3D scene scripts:
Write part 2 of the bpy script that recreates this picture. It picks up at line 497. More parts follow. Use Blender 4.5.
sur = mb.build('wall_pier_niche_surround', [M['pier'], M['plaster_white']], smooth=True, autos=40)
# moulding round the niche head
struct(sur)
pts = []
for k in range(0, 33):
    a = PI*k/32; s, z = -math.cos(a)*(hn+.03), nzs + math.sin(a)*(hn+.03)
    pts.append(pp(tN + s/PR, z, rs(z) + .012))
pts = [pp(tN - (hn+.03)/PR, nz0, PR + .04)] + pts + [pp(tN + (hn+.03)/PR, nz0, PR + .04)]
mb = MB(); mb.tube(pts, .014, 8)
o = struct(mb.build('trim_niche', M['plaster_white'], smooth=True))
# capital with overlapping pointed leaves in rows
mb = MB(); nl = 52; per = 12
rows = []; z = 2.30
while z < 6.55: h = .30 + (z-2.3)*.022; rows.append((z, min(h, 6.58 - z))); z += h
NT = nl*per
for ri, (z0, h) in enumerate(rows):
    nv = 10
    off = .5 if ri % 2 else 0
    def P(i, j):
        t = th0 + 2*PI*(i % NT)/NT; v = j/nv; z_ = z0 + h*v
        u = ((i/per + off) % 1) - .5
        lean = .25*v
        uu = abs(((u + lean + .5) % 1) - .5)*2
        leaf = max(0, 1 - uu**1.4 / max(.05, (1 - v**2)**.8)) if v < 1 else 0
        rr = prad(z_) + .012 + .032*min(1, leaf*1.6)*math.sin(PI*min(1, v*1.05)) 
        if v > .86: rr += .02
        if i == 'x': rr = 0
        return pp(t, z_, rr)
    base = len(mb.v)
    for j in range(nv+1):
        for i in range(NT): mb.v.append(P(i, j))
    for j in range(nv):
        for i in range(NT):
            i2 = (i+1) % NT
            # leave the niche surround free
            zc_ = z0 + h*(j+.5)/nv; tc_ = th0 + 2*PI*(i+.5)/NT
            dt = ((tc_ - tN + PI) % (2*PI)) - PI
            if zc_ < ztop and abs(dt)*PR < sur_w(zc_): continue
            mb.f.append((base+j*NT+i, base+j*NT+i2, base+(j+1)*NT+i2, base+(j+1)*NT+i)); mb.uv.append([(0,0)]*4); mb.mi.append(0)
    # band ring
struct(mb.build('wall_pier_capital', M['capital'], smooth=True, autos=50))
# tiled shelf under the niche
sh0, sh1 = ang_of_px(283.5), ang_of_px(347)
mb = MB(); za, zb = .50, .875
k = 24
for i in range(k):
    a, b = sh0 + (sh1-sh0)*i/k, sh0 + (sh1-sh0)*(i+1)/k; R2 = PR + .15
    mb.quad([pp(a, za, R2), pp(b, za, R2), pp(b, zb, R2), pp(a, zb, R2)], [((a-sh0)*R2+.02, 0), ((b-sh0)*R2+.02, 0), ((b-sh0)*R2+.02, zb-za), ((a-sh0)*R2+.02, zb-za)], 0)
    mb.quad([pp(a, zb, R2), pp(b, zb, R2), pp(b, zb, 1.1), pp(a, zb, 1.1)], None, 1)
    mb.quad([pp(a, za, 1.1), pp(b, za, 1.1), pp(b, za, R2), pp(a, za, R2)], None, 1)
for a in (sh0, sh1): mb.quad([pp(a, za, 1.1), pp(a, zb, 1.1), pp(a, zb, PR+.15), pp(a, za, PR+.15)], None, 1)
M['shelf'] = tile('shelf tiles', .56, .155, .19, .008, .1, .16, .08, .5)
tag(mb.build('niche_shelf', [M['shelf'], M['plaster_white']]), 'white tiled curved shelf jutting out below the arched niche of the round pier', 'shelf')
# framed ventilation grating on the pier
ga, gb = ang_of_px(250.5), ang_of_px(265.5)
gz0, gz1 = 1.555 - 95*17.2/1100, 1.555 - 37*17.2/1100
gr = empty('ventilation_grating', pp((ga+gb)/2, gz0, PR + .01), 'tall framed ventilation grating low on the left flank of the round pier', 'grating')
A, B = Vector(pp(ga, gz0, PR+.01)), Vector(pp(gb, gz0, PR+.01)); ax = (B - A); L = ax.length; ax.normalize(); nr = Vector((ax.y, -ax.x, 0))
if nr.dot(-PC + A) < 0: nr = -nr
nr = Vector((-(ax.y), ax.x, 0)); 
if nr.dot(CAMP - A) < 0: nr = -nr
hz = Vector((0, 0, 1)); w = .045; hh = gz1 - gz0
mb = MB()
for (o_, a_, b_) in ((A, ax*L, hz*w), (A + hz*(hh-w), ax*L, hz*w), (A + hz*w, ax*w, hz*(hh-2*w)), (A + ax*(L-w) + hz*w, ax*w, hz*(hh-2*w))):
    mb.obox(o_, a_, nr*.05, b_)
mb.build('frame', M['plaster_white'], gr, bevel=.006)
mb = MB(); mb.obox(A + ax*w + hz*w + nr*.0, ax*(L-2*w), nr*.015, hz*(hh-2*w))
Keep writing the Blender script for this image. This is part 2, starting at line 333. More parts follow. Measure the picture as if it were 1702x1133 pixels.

Aim: Could you transcribe the records in full, exactly?

Full output:
Write part 2 of the bpy script that recreates this picture. It picks up at line 497. More parts follow. Use Blender 4.5.
sur = mb.build('wall_pier_niche_surround', [M['pier'], M['plaster_white']], smooth=True, autos=40)
# moulding round the niche head
struct(sur)
pts = []
for k in range(0, 33):
    a = PI*k/32; s, z = -math.cos(a)*(hn+.03), nzs + math.sin(a)*(hn+.03)
    pts.append(pp(tN + s/PR, z, rs(z) + .012))
pts = [pp(tN - (hn+.03)/PR, nz0, PR + .04)] + pts + [pp(tN + (hn+.03)/PR, nz0, PR + .04)]
mb = MB(); mb.tube(pts, .014, 8)
o = struct(mb.build('trim_niche', M['plaster_white'], smooth=True))
# capital with overlapping pointed leaves in rows
mb = MB(); nl = 52; per = 12
rows = []; z = 2.30
while z < 6.55: h = .30 + (z-2.3)*.022; rows.append((z, min(h, 6.58 - z))); z += h
NT = nl*per
for ri, (z0, h) in enumerate(rows):
    nv = 10
    off = .5 if ri % 2 else 0
    def P(i, j):
        t = th0 + 2*PI*(i % NT)/NT; v = j/nv; z_ = z0 + h*v
        u = ((i/per + off) % 1) - .5
        lean = .25*v
        uu = abs(((u + lean + .5) % 1) - .5)*2
        leaf = max(0, 1 - uu**1.4 / max(.05, (1 - v**2)**.8)) if v < 1 else 0
        rr = prad(z_) + .012 + .032*min(1, leaf*1.6)*math.sin(PI*min(1, v*1.05)) 
        if v > .86: rr += .02
        if i == 'x': rr = 0
        return pp(t, z_, rr)
    base = len(mb.v)
    for j in range(nv+1):
        for i in range(NT): mb.v.append(P(i, j))
    for j in range(nv):
        for i in range(NT):
            i2 = (i+1) % NT
            # leave the niche surround free
            zc_ = z0 + h*(j+.5)/nv; tc_ = th0 + 2*PI*(i+.5)/NT
            dt = ((tc_ - tN + PI) % (2*PI)) - PI
            if zc_ < ztop and abs(dt)*PR < sur_w(zc_): continue
            mb.f.append((base+j*NT+i, base+j*NT+i2, base+(j+1)*NT+i2, base+(j+1)*NT+i)); mb.uv.append([(0,0)]*4); mb.mi.append(0)
    # band ring
struct(mb.build('wall_pier_capital', M['capital'], smooth=True, autos=50))
# tiled shelf under the niche
sh0, sh1 = ang_of_px(283.5), ang_of_px(347)
mb = MB(); za, zb = .50, .875
k = 24
for i in range(k):
    a, b = sh0 + (sh1-sh0)*i/k, sh0 + (sh1-sh0)*(i+1)/k; R2 = PR + .15
    mb.quad([pp(a, za, R2), pp(b, za, R2), pp(b, zb, R2), pp(a, zb, R2)], [((a-sh0)*R2+.02, 0), ((b-sh0)*R2+.02, 0), ((b-sh0)*R2+.02, zb-za), ((a-sh0)*R2+.02, zb-za)], 0)
    mb.quad([pp(a, zb, R2), pp(b, zb, R2), pp(b, zb, 1.1), pp(a, zb, 1.1)], None, 1)
    mb.quad([pp(a, za, 1.1), pp(b, za, 1.1), pp(b, za, R2), pp(a, za, R2)], None, 1)
for a in (sh0, sh1): mb.quad([pp(a, za, 1.1), pp(a, zb, 1.1), pp(a, zb, PR+.15), pp(a, za, PR+.15)], None, 1)
M['shelf'] = tile('shelf tiles', .56, .155, .19, .008, .1, .16, .08, .5)
tag(mb.build('niche_shelf', [M['shelf'], M['plaster_white']]), 'white tiled curved shelf jutting out below the arched niche of the round pier', 'shelf')
# framed ventilation grating on the pier
ga, gb = ang_of_px(250.5), ang_of_px(265.5)
gz0, gz1 = 1.555 - 95*17.2/1100, 1.555 - 37*17.2/1100
gr = empty('ventilation_grating', pp((ga+gb)/2, gz0, PR + .01), 'tall framed ventilation grating low on the left flank of the round pier', 'grating')
A, B = Vector(pp(ga, gz0, PR+.01)), Vector(pp(gb, gz0, PR+.01)); ax = (B - A); L = ax.length; ax.normalize(); nr = Vector((ax.y, -ax.x, 0))
if nr.dot(-PC + A) < 0: nr = -nr
nr = Vector((-(ax.y), ax.x, 0)); 
if nr.dot(CAMP - A) < 0: nr = -nr
hz = Vector((0, 0, 1)); w = .045; hh = gz1 - gz0
mb = MB()
for (o_, a_, b_) in ((A, ax*L, hz*w), (A + hz*(hh-w), ax*L, hz*w), (A + hz*w, ax*w, hz*(hh-2*w)), (A + ax*(L-w) + hz*w, ax*w, hz*(hh-2*w))):
    mb.obox(o_, a_, nr*.05, b_)
mb.build('frame', M['plaster_white'], gr, bevel=.006)
mb = MB(); mb.obox(A + ax*w + hz*w + nr*.0, ax*(L-2*w), nr*.015, hz*(hh-2*w))
Keep writing the Blender script for this image. This is part 2, starting at line 333. More parts follow. Measure the picture as if it were 1702x1133 pixels.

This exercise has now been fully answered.